George Rush complicates the privacy of domestic and gallery space with his exhibition Walls, Windows, Rooms, People at the Weston Gallery. Using changes in texture, color and spatial context, Rush asks the viewer to simultaneously act as voyeur and participant in his airy carefully planned pictures.

Rush visited the great Roman wall paintings in Italy over the last few years. In the National Archeological museum in Naples it is possible to be surrounded by astonishing spaces and scenes from just after the death of Jesus Christ. The frescoes represent amazingly modern depictions of space and atmosphere. The works are especially exciting for the way they create inventive interior space. For his show at the Weston, Rush painted a simple architectural setting directly onto the walls of the gallery. This pale wall painting serves to gently undermine the primacy of the traditional canvas works on view. Brightly lit large paintings depict an anonymous interior with a family of inhabitants in various stages of undress. The figures are thinly painted and schematic, clearly revealing their digital fabrication. Although Rush’s people are in vulnerable poses, intimacy is nowhere to be found.

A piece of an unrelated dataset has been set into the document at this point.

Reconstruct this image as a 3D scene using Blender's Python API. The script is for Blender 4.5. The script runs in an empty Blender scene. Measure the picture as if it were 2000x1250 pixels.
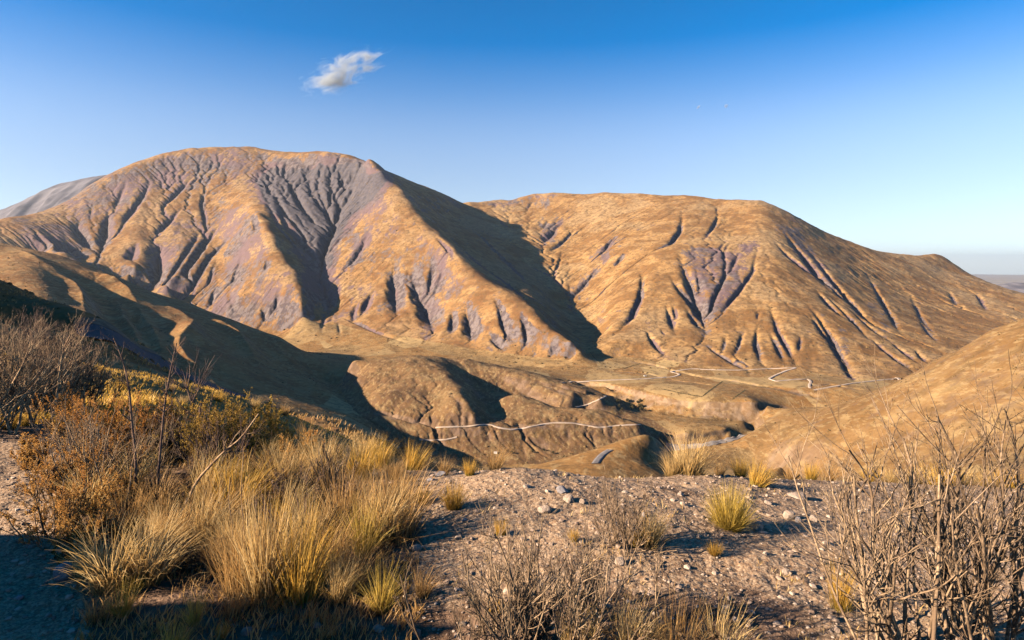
import bpy, bmesh, math, random, time
import numpy as np
from mathutils import Vector
T0 = time.time()
def tick(s): print('T %6.1f %s' % (time.time()-T0, s), flush=True)
F, CX, HY = 1200.0, 1000.0, 515.0       # focal length, centre column and horizon row, in units of a 2000-wide picture
SUN_B, SUN_E = math.radians(18), math.radians(21.5)
SC = bpy.context.scene
COL = SC.collection

# ------------------------------------------------------------------ terrain control lines: (column, row, distance in metres)
# every line is a ridge, a valley floor or a foot of the slopes; the heightfield is interpolated through them
MID = [
 # left mountain, crest
 [(-420,520,4300),(-200,470,4700),(25,424,5300),(88,415,5700),(141,390,5950),(211,343,6300),(271,315,6600),(338,298,6800),(370,292,6900),(422,290,6950),(489,286,7000),(521,296,6850),(549,301,6700),(591,299,6600),(634,301,6450),(669,307,6350),(693,317,6200),(716,312,6050)],
 [(716,312,6050),(751,332,6300),(811,360,6600),(867,381,6900),(903,397,7200),(931,398,7500),(952,396,7900)],
 # its long right spur
 [(716,312,6050),(748,336,5750),(765,359,5550),(787,374,5350),(801,394,5150),(811,418,4950),(839,443,4700),(860,471,4450),(882,489,4250),(910,522,4000),(938,542,3830),(963,563,3680),(991,573,3560),(1015,586,3450),(1043,605,3300),(1068,637,3120),(1093,654,3020),(1114,675,2930),(1128,689,2880)],
 # gorge between the two mountains
 [(903,399,7300),(940,425,6700),(985,465,5950),(1025,510,5350),(1060,553,4800),(1090,597,4300),(1118,637,3800),(1143,680,3200),(1150,700,3000)],
 # scarp bowl and main gully
 [(555,340,6350),(600,343,6250),(650,346,6150),(690,352,6050)],
 [(651,366,5900),(665,401,5600),(655,436,5250),(641,464,5000),(632,492,4750),(630,520,4550),(640,545,4350),(634,570,4200),(627,598,4020),(612,633,3750)],
 # spur left of the gully
 [(521,296,6850),(493,341,6350),(482,390,5700),(490,412,5300),(503,417,5100),(521,443,4830),(537,480,4550),(560,513,4350),(581,531,4220),(595,563,4020),(588,598,3820),(592,620,3700)],
 # spurs of the left face
 [(338,298,6800),(310,350,6300),(330,420,5600),(360,470,5100),(350,520,4700),(330,560,4350)],
 [(211,343,6300),(220,390,5900),(250,430,5500),(290,480,5000),(267,510,4750),(255,535,4500)],
 [(295,470,5150),(305,500,4950),(312,540,4600),(305,572,4300)],
 [(141,390,5950),(130,420,5600),(170,460,5250),(215,470,5150),(180,505,4800)],
 [(25,424,5300),(60,450,5000),(110,480,4750),(150,510,4550)],
 [(400,330,6500),(420,400,5800),(430,470,5150),(440,540,4500),(450,600,4050)],
 # right part of the front face
 [(700,400,5400),(720,460,4800),(740,520,4400),(760,570,4050),(775,625,3620)],
 [(790,430,4850),(830,500,4350),(850,560,4000),(860,620,3600)],
 [(660,520,4520),(690,560,4250),(680,610,3900)],
 # foot of the left mountain and the fan
 [(373,590,4300),(440,617,4050),(505,640,3850),(545,650,3780),(600,637,3760),(640,622,3850),(700,640,3600),(770,652,3430),(850,664,3270),(930,678,3130),(1010,690,3010),(1080,697,2930),(1150,700,2880)],
 [(560,690,3180),(650,668,3380),(760,672,3230),(880,690,3060),(1000,702,2930),(1100,712,2780)],
 # right mountain, crest
 [(952,396,7900),(980,391,7900),(1001,394,7800),(1008,390,7800),(1040,378,7700),(1072,377,7500),(1135,381,7300),(1181,378,7200),(1230,380,7000),(1300,382,6700),(1335,381,6600),(1406,389,6300),(1487,395,6000),(1518,407,5900),(1546,421,5850),(1582,442,5750),(1617,465,5700),(1638,473,5750),(1680,481,5900),(1722,492,6200),(1793,503,6600),(1824,500,6650),(1842,504,6600),(1863,516,6500),(1891,532,6350),(1934,553,6100),(1969,565,5950),(2000,574,5850),(2160,620,5500),(2400,690,5200)],
 # its faces
 [(1040,378,7700),(1060,430,6700),(1090,470,6050),(1110,520,5300),(1130,570,4700),(1150,620,4050),(1165,660,3500)],
 [(1230,380,7000),(1220,430,6000),(1190,490,5200),(1200,550,4500),(1190,620,3700),(1195,680,3100)],
 [(1335,381,6600),(1330,430,5600),(1300,487,4750),(1270,560,4050),(1290,640,3400),(1300,695,2950)],
 [(1406,389,6300),(1420,440,5400),(1440,478,4800),(1440,550,4050),(1430,640,3350),(1420,715,2760)],
 [(1487,395,6000),(1495,440,5250),(1505,478,4750),(1520,560,3950),(1545,640,3300),(1580,715,2800)],
 [(1546,421,5850),(1570,480,5000),(1620,560,4200),(1680,640,3500),(1740,720,2800)],
 [(1680,481,5900),(1700,540,5000),(1760,610,4200),(1830,680,3300)],
 [(1842,504,6600),(1850,570,5300),(1890,630,4300)],
 [(1150,700,2980),(1200,694,3060),(1300,703,2900),(1400,722,2700),(1500,722,2720),(1560,722,2710),(1640,738,2600),(1720,742,2580),(1780,745,2560),(1900,745,2600),(2100,740,2700)],
 # gorge behind the left hill
 [(-300,560,3300),(0,560,3500),(120,590,3450),(240,620,3350),(340,645,3300),(440,660,3350),(520,668,3400)],
 [(0,475,4600),(49,487,4700),(116,501,4750),(176,522,4650),(243,549,4550),(292,572,4450),(338,586,4380)],
 # left hill: crest, near lobe and foot; its ribs are raised later
 [(-420,400,2500),(-200,440,2550),(0,475,2600),(49,485,2600),(116,499,2600),(176,520,2580),(243,547,2560),(292,570,2540),(338,584,2520),(373,593,2500),(405,607,2480),(440,619,2460),(468,630,2440),(510,647,2420),(546,658,2400)],
 [(-300,500,2350),(-200,495,2300),(0,507,2220),(25,505,2220),(60,515,2150),(85,536,2000),(90,566,1760),(82,602,1500)],
 [(-300,580,1650),(-100,580,1650),(30,575,1680)],
 [(170,580,2050),(180,620,1760),(185,660,1480)],
 [(280,640,1880),(300,690,1580)],
 [(330,600,2180),(380,650,1860),(420,700,1660),(440,740,1540)],
 [(470,690,2000),(520,745,1720),(560,780,1580)],
 [(546,658,2400),(600,692,2520),(680,707,2600)],
 [(590,735,2000),(640,765,1860)],
 [(560,775,1560),(620,795,1500),(680,815,1500)],
 # small ravine and centre hill
 [(685,728,2280),(668,755,2050),(680,785,1850),(740,808,1720)],
 [(684,708,2150),(741,702,2150),(794,695,2180),(846,696,2220),(867,700,2230),(917,704,2260),(970,714,2280),(1033,726,2280),(1093,742,2260),(1163,763,2180),(1200,775,2120)],
 [(700,740,1980),(780,745,1920),(850,765,1840),(880,800,1700)],
 [(740,775,1800),(800,790,1750)],
 [(846,696,2220),(870,725,2000),(895,758,1840),(915,788,1730),(922,818,1670)],
 [(885,706,2240),(922,740,2130),(952,776,1960),(962,815,1760)],
 [(940,712,2250),(1000,735,2130),(1060,756,2050),(1120,776,1980),(1170,786,1960)],
 [(985,750,2120),(1040,778,2010),(1095,800,1930),(1140,808,1890)],
 [(940,797,1800),(952,788,1850),(987,775,1890),(1015,774,1890),(1047,781,1880),(1093,795,1860),(1128,798,1850),(1181,802,1820),(1205,816,1760)],
 [(700,795,1760),(780,815,1700),(864,833,1660),(917,832,1660),(952,828,1680),(973,835,1670),(1001,839,1670),(1040,832,1690),(1082,825,1710),(1121,826,1710),(1170,835,1700),(1219,830,1720),(1248,829,1730)],
 [(1262,850,1710),(1300,850,1740)],
 [(1140,810,1960),(1200,818,1920)],
 [(780,868,1560),(864,882,1590),(960,888,1590),(1040,883,1610),(1140,881,1620),(1220,878,1640)],
 # valley plain, terraces and canyon
 [(960,704,2920),(1050,716,2790),(1150,728,2620),(1250,738,2480),(1400,748,2370),(1550,755,2290),(1650,757,2270)],
 [(1130,750,2360),(1180,762,2240),(1230,770,2160),(1300,784,2060),(1400,793,1990),(1500,797,1960),(1570,798,1950)],
 [(1180,778,2215),(1230,789,2130),(1300,803,2020),(1400,812,1960),(1500,812,1960)],
 [(1280,815,1950),(1400,828,1870),(1480,822,1900)],
 [(1270,845,1780),(1340,848,1750),(1420,840,1800)],
 [(1300,872,1730),(1385,872,1720),(1440,857,1790),(1475,838,1890),(1500,823,1960)],
 [(1250,900,1560),(1350,900,1560),(1450,888,1610),(1500,905,1540),(1520,920,1490)],
 # right hill
 [(1450,862,1700),(1475,840,1770),(1508,812,1880),(1540,801,1860),(1593,800,1790),(1663,781,1730),(1734,753,1670),(1800,721,1620),(1828,702,1590),(1881,678,1550),(1933,646,1500),(2000,622,1450),(2150,560,1380),(2400,500,1300)],
 [(1500,890,1560),(1600,870,1390),(1700,855,1290),(1800,830,1210),(1900,790,1150),(2000,740,1100),(2200,690,1050)],
 [(1520,935,1380),(1700,930,1100),(1850,900,980),(2000,860,900),(2300,800,850)],
 [(1540,815,2050),(1663,800,2020),(1800,770,2000),(1900,750,2000),(2050,720,2000)],
 # golden knoll below the camera
 [(960,945,440),(1020,930,470),(1060,918,490),(1110,906,505),(1180,884,530),(1230,863,550),(1262,850,565),(1285,860,570),(1302,885,565),(1315,930,540)],
 [(1180,910,480),(1250,905,500)],
 [(1080,960,700),(1200,950,760),(1300,945,800),(1420,945,850)],
 [(1230,935,1050),(1320,918,1250),(1420,915,1300),(1530,920,1350)],
]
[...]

In the space left by intimacy, escapism dominates. Beer cans litter the floor and the relationship between the man and woman is shown as imbalanced and dispassionate. There is some humor to be found in this narrative, as Rush’s insistence on it leaves room for a self- deprecating wink.

The Middle Period
2016
Acrylic, pumice, and ink-jet printing on canvas
72″ x 100″

The most interesting parts of this show are to be found out the windows of the interior spaces. Rush has carefully calibrated his framing devices to provide context for the glowing wobbly forms of light that inhabit each window. This tension between the nearly mechanical interiors and hallucinogenic exterior views is the key to Rush’s project. By containing this dynamic visual experience within a window, Rush transforms it into longing. Even the texture of these exterior views is more active, but to experience this inviting energy we must ignore or marginalize our visions of the individuals that inhabit the space. Although Rush’s bright windows implore us to look out, their reward is the dark mystery of our interior.